You are in some cases aligned with people who oppose same-sex marriage basically out of homophobia. Does that make you squirm?
The either/or-ness of your question sounds a bit like George W. Bush's "you're either with us or with the terrorists." This kind of comment, which we've heard often, works to disarm any criticism from the left and put a chill on dissent. But this accusation is actually quite humorous to me as well. Against Equality and myself are the religious right's worst nightmares as we do indeed wish to destroy the ideology of family and the State as we know it. So to put us in the same boat with right-wingers, or to suggest that we have internalized homophobia to deal with as some have suggested, doesn't really make sense. Unlike radical feminists of yesteryear who opposed pornography and worked hand in hand with the religious right to criminalize it and present day abolitionist feminists who work with religious fundamentalists to ruin the lives of sex workers, we make no such opportunistic alliances.

Don't you ever want to settle down with a sweet guy, eat crow about what you've said, and exchange rings, then spend your weekends at IKEA and the fruit and vegetable market in between gardening your perfectly-manicured yard?
What I want for my personal life is rather irrelevant.

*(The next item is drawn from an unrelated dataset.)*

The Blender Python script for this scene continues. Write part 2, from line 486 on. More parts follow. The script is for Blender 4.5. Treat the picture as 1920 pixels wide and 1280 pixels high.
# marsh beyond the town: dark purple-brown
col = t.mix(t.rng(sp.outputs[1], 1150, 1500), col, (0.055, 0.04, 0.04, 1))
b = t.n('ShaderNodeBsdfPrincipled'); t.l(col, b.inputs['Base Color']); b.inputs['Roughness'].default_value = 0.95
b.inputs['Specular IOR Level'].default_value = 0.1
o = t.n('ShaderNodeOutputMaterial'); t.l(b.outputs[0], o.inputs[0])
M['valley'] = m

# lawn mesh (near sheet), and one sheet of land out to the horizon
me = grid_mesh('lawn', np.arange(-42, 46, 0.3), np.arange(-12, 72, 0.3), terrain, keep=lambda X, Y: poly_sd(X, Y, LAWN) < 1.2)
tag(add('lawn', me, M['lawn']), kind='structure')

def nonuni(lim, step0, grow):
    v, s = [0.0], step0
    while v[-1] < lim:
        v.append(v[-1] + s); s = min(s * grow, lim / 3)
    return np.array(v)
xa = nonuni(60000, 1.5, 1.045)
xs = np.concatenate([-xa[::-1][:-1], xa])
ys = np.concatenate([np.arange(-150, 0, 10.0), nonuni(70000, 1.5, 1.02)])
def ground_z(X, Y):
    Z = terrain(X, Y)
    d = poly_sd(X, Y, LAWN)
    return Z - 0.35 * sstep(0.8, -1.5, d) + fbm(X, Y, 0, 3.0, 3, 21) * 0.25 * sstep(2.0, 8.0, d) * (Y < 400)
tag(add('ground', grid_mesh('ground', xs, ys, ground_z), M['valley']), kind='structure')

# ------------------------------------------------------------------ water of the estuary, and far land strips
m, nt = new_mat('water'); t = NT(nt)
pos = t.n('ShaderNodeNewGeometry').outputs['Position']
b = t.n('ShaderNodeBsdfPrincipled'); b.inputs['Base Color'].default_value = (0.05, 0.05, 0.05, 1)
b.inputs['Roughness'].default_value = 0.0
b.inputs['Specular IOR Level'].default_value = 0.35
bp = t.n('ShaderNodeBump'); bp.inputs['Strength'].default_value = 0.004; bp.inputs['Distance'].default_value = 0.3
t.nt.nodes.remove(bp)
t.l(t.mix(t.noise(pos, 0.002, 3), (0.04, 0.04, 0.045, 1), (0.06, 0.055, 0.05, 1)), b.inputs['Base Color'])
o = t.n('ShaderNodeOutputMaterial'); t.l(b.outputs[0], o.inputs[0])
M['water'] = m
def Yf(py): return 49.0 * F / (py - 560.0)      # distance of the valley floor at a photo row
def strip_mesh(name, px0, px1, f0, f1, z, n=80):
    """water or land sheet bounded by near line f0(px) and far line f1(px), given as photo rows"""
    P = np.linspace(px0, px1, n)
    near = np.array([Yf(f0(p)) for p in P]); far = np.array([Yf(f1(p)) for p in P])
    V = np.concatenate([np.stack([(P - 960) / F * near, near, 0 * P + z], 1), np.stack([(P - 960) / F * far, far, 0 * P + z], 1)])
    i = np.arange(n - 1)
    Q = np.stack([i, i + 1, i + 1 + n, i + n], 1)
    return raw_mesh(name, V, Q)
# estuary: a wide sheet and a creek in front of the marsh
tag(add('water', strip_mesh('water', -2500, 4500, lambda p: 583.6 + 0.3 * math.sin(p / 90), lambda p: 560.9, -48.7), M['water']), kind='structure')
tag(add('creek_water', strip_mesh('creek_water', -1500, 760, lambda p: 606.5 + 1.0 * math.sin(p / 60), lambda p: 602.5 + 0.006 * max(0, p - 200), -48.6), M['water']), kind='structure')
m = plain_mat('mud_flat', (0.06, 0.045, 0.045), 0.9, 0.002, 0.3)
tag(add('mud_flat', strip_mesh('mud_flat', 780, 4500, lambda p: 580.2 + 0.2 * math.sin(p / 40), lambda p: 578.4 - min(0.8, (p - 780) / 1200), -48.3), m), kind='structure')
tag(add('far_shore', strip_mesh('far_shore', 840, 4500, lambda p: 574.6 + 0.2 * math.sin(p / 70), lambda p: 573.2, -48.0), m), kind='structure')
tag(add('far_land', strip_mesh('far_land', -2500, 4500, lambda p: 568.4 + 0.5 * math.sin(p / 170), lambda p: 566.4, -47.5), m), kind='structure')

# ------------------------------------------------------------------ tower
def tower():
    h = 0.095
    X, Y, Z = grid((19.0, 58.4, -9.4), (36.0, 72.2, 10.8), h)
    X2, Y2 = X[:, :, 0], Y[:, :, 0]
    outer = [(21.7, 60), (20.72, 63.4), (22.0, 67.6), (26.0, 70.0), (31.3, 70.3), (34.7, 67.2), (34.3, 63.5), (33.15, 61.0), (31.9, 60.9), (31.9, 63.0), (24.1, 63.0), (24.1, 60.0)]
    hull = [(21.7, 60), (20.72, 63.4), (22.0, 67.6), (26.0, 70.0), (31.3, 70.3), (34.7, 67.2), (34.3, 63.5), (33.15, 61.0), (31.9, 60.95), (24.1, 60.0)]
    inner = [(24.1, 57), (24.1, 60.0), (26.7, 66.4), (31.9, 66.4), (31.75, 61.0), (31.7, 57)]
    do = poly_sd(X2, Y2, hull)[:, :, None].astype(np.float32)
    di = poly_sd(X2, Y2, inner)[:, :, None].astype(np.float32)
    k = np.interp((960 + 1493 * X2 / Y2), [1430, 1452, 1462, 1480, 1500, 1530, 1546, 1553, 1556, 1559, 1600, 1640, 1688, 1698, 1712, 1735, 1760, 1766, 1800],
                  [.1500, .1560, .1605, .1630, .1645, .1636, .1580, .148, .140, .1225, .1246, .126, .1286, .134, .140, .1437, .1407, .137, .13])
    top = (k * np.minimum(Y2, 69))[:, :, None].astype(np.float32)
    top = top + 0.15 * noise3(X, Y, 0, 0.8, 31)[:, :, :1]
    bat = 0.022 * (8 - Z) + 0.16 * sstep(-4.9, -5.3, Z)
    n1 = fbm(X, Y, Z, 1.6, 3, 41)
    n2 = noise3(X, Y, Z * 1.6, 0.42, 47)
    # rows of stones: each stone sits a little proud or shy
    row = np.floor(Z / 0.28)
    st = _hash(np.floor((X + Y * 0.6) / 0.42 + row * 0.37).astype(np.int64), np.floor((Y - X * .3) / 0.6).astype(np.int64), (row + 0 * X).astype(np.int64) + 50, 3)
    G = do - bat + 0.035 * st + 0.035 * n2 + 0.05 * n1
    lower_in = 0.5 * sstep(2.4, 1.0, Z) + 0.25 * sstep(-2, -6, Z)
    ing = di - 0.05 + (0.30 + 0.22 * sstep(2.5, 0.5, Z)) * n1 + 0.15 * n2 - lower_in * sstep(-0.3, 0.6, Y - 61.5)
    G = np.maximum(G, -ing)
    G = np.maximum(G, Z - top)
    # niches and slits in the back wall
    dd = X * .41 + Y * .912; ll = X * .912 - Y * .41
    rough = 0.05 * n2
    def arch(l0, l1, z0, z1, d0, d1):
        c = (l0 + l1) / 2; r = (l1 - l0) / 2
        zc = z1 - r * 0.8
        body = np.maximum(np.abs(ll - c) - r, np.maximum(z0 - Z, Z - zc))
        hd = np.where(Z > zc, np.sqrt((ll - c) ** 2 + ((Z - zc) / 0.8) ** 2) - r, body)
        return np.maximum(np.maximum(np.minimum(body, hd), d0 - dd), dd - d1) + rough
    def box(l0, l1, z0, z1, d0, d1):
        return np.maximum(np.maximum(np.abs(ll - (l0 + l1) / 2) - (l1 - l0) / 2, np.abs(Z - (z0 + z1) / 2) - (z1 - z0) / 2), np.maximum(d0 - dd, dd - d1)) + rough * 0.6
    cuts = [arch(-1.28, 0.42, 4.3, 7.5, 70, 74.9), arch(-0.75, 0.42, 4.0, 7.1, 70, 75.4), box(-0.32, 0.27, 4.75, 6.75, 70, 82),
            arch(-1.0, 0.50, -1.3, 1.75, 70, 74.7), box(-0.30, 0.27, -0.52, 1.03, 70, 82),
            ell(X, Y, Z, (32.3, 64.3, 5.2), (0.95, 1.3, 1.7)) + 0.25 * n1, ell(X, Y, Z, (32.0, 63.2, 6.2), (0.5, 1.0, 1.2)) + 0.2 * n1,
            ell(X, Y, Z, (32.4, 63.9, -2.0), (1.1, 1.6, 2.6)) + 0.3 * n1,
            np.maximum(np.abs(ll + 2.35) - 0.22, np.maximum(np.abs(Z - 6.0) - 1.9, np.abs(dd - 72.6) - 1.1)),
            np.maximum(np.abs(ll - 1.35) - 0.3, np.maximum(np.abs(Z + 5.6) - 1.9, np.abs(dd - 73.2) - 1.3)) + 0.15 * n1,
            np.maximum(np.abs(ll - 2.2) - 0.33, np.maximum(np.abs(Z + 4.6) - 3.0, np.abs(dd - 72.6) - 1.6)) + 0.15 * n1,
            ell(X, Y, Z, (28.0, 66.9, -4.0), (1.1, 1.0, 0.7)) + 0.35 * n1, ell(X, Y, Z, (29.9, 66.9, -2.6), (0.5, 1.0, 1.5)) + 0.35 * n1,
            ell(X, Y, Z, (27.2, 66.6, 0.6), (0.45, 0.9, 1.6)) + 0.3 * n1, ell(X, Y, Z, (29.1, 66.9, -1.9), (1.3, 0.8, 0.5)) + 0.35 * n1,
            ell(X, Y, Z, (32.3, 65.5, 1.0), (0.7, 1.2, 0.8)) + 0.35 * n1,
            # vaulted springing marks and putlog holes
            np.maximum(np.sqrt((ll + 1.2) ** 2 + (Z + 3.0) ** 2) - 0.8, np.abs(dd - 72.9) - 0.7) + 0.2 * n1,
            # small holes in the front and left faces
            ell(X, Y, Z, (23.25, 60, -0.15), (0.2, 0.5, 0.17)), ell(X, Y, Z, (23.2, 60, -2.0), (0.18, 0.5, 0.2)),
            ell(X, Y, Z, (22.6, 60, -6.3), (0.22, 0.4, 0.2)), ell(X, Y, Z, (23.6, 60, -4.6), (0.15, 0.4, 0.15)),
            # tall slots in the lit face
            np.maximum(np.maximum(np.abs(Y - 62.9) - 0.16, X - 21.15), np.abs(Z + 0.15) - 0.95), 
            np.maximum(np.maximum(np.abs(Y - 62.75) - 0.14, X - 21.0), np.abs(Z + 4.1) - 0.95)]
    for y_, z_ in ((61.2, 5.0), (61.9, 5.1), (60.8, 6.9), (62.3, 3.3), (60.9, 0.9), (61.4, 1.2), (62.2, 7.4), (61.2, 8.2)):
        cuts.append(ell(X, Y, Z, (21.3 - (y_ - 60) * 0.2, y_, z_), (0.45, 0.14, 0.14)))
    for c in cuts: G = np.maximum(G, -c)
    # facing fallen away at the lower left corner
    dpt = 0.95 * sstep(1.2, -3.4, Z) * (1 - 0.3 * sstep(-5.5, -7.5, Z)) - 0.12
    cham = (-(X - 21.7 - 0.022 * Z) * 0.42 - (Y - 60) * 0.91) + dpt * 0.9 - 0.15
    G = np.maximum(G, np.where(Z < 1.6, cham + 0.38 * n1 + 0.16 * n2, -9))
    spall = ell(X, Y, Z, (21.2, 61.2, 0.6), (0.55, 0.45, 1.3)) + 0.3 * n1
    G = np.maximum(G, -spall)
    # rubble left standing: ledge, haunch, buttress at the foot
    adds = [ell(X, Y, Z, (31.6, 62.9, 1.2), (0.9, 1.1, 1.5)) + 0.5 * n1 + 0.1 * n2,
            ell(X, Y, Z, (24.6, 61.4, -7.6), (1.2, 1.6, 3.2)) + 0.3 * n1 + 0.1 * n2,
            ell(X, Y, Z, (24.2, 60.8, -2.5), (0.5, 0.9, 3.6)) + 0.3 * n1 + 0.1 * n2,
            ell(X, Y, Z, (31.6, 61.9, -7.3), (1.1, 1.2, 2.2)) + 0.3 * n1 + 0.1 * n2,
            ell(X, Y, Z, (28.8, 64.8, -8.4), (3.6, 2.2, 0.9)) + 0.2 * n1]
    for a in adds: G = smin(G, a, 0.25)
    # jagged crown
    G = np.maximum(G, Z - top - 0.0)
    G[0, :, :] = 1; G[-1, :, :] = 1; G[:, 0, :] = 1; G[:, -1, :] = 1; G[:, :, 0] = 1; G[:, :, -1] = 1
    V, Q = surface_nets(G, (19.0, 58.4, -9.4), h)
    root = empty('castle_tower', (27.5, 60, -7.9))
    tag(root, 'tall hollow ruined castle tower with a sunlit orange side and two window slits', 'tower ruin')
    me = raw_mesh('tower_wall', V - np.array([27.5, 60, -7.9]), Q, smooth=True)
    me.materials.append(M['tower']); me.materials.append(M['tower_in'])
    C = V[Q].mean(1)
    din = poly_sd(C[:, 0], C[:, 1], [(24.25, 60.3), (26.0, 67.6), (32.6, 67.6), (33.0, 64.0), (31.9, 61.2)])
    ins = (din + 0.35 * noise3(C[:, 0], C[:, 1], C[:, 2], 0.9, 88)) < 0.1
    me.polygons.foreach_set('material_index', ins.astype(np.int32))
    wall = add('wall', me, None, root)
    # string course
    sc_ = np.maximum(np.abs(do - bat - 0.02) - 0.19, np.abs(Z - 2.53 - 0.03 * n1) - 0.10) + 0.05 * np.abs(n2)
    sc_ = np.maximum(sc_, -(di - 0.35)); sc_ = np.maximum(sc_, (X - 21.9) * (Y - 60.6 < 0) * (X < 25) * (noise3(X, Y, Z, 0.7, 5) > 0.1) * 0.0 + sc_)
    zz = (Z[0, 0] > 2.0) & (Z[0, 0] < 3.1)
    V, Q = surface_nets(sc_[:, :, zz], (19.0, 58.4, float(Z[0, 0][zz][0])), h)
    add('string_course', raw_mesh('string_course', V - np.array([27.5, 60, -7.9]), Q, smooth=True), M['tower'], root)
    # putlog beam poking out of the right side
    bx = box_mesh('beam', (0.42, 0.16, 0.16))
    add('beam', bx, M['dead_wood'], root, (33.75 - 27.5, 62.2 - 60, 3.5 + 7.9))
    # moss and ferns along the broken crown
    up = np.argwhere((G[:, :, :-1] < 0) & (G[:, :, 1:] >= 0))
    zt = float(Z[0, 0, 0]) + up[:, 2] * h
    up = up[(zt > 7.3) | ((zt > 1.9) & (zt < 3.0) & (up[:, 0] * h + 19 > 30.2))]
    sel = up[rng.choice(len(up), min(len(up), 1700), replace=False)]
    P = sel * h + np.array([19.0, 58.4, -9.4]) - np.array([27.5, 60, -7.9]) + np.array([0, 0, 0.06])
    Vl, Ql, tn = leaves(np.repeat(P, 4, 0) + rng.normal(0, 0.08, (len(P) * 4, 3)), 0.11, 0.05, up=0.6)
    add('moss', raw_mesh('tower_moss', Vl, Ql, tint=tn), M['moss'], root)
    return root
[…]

I've been trying to make it clear that my critique and the critiques that many others on the queer left make are about structural inequity rather than personal choices. Plus, if I was ever going to get legally married I'd used it to support a non-status refugee to get their papers, nothing else.

Even if the guy proposing to you is Zac Efron?
What homo doesn't want to pound that fuzzy lil' muscle butt? But marriage? No thanks!